The Court observed that the workmen’s failure to object to the management’s refusal to honour the cumbly allowance until 9 August 1955 did not constitute a valid reason for denying the payment. The Court held that the management had acted arbitrarily and illegally by halting the allowance from 1949 to 1954, and that the lapse of time could not be used to excuse the management from its liability. It was reasonable to conclude that, because the allowance was not paid, the workmen were forced to purchase blankets at their own cost. Accordingly, the Tribunal’s direction that the allowance be paid for the years 1949 to 1953 was deemed just. The rates fixed by the Tribunal were not contested before the Court, and therefore the Court affirmed the Tribunal’s award on this point.

The Court then examined whether the Tribunal was correct in granting the workmen fifty per cent of their emoluments for the period of strike. It noted that on 30 November 1955 the Union was aware that conciliation efforts had failed. The proper next step would have been for the Conciliation Officer to report the failure to the Government, after which the Union should have appealed to the Government for a reference to the Industrial Tribunal under the Industrial Disputes Act. Instead, the Union gave notice to the management on 1 December 1955 that it intended to strike from 9 December 1955, and the strike actually began on that date. The appellant argued that there was no urgent demand justifying such a rapid strike and that the Union should have followed the statutory procedure by seeking a Government reference before striking. The Union’s principal demands concerned the cumbly allowance and the price of rice. The cumbly allowance had not been raised since its stoppage in 1949 until the Union raised it on 9 August 1955, and the grievance over rice price, though more recent, was not so urgent that the interests of labour would have suffered irreparably if the dispute had been referred to an Industrial Tribunal. The Court emphasized that while a strike is a legitimate, sometimes unavoidable tool for labour, its indiscriminate and hasty use should not be encouraged. Labour should not assume that any demand permits an immediate strike without first exhausting reasonable peaceful avenues for resolution.

In this case the Court noted that there could be situations where a labour demand is so urgent and serious that it would be unreasonable to require the workers to wait for a government reference before striking, and in such exceptional circumstances a strike might be justified even before any formal request was made.
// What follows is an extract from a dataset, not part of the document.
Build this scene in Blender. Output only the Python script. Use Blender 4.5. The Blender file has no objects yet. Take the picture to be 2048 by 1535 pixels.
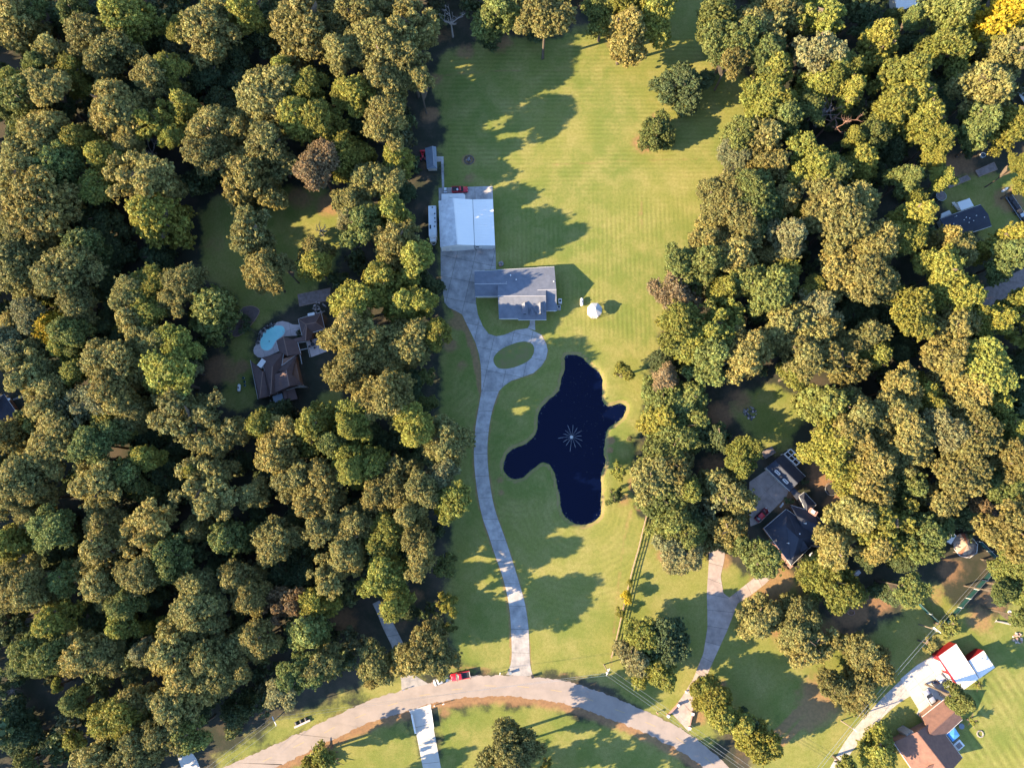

The Court, however, held that the present dispute did not fall within that category, and therefore the workmen should have exercised patience after the failure of conciliation before commencing a strike, and they could have meanwhile asked the Government to refer the matter. The factual record showed that the conciliation process collapsed on 30 November 1955, and on the very next day the Union resolved to strike, issuing a notice that the strike would begin on 9 December 1955; the workmen actually stopped work on that date. The Government responded promptly by referring the dispute on 3 January 1956, and it was only after this referral that the strike was withdrawn. The Court could not conceive how a strike carried out under those circumstances could be regarded as justified. The Tribunal that had earlier examined the case appeared conflicted, arriving at a conclusion that the strike was “half justified and half unjustified,” a formulation that the Court found difficult to accept. The Court stressed that the circumstances of the present case did not support any finding of justification for the strike. Consequently, the Court concluded that the Tribunal had erred in holding that the strike was at least partially justified, and that such an error was serious enough to require reversal in the interest of justice. The Court determined that the strike was unequivocally unjustified and therefore the workmen were not entitled to any wages for the period of the strike. Accordingly, the Court allowed the appeal in part, set aside the portion of the award that directed payment of fifty percent of the total emoluments for the strike period, and upheld the remainder of the award. No order as to costs was made, and the appeal was allowed.